Letters from a Skeptic

I (finally) finished reading Greg Boyd's book "Letters from a Skeptic."  Boyd is founding senior pastor of Woodland Hills Church, an evangelical mega-church in St. Paul, MN.  Trained at Yale and Princeton, Boyd taught for years at Bethel University in St. Paul. He has written several books on theology and apologetics, but "Letters from a Skeptic" is different... and very personal.

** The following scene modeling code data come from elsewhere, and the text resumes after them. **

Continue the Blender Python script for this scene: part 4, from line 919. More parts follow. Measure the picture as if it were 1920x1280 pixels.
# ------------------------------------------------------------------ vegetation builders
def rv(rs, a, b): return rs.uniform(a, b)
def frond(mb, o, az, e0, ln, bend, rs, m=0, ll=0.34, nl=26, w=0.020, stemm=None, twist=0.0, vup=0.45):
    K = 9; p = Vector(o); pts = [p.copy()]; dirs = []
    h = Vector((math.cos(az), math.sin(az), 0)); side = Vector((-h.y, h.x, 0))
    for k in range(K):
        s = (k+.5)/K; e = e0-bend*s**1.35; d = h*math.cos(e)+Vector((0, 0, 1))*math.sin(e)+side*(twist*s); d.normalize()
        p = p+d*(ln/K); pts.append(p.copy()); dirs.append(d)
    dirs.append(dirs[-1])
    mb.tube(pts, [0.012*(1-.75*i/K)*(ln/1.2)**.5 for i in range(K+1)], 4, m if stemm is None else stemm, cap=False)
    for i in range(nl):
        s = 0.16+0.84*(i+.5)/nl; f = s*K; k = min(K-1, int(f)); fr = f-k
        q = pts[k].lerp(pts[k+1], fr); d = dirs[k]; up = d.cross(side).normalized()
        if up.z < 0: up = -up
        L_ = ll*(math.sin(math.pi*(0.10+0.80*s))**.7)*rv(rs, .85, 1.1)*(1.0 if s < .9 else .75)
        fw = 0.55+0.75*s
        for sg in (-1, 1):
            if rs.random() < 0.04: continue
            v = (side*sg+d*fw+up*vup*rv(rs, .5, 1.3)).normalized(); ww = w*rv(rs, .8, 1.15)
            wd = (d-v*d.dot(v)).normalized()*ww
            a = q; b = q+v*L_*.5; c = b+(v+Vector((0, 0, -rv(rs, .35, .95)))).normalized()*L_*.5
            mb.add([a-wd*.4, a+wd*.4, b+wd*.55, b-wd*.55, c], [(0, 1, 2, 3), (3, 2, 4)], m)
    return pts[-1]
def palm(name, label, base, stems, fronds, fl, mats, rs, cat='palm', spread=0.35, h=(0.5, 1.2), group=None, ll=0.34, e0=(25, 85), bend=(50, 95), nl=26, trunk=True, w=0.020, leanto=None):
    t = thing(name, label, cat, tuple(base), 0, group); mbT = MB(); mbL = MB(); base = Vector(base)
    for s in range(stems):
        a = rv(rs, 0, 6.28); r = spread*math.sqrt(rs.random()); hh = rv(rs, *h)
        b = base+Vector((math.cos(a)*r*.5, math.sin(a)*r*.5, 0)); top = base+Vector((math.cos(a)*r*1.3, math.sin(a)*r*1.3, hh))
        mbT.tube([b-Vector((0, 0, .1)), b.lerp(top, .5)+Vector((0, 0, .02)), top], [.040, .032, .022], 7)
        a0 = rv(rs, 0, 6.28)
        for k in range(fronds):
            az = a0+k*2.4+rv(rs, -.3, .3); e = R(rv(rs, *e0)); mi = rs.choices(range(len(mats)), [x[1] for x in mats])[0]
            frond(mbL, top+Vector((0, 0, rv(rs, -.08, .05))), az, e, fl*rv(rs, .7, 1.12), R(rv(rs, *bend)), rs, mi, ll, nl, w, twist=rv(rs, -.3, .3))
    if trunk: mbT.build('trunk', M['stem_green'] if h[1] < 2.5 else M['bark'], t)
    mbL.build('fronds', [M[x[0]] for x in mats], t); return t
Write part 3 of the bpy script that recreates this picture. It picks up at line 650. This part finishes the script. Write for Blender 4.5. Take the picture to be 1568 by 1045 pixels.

The skeptic is Edward Boyd, Greg's father.  The book is an exchange of about 50 letters over three years discussing questions of the rationality of faith in God.  Ed Boyd begins the exchange as a hard-boiled unbeliever with serious questions about his sons faith.  Why is the world so full of suffering? How can you believe that a man rose from the dead? Why do you think the Bible is inspired? Do all non-Christians go to hell? How can I be holy and sinful at the same time?  The discussions were straightfoward and generally free from philosophical and theological jargon asa  son shares with his father why it is reasonable to believe that Christianity is true.  The book ends with Ed Boyd's acceptance of Jesus and a testimonial of the change that faith made in his life.  Click here for a local newscast that reported on the book. 

Toward the end of the book, the issue being debated stopped being the existence of God and the reliability of the Bible-- it was the church.  Or really, it was the kinds of Christians that Ed expereinced in his Catholic upbringing and on religious TV.  These believers seemed to have all the answers and all the rules; he wanted to know how he could ever be righteous on his own. 
Dad, you are perfectly correct! No one can live the Christian life! No one has, does, or ever will (this side of heaven) perfectly live the Christian life! Do you think for a moment that I'm any better at doing the "holiness routine" than you? You know me better than that! It's as impossible for me as it is for you.

But this is just the point, Dad. It is the central motive for all of Jesus' ethical teachings. We are unable to perform our way to God on our own: thus, we need a Savior!

Throughout Jesus' ministry He was confronting people who (like the Christians you've confronted) believed that they were righteous before God on the basis of how good they were. They didn't think they needed a Savior.

So how did Jesus help them? He helped them by showing them what they'd really have to be like if they were to be righteous before God without a Savior.

So, for example, the Pharisees were proud because they didn't appear as sinful as other people, but Jesus tells them they need to "be perfect, even as God is perfect" (Matt. 5:48). Good luck!

So too, some self-righteous folks were proud for never committing adultery, but Jesus (not Paul) told them "if you've lusted after a woman in your heart you've already committed adultery" (Matt. 5:27-28, my paraphrase). 

He makes His point precisely because everyone has lusted in his heart!

Then again, these religious types were very proud because they had never murdered, so Jesus told them "if you get angry or even say 'fool' in your heart towards a brother, you're already in danger of hell fire" (Matt. 5:21-22, my paraphrase). The point, Dad, is that left on our own, we are all "in danger of hell fire. "

The list of verses could go on, but the point would always be the same. If you're going to stand before God on your own basis, Dad, you have to be perfect, for God is perfect. 

Any imperfection is eternally incompatible with the character of God. Being "relatively good" just doesn't cut it. Being "sort of holy" will get no more brownie points in heaven than being a dope-addicted prostitute. One must have God's own perfect righteousness.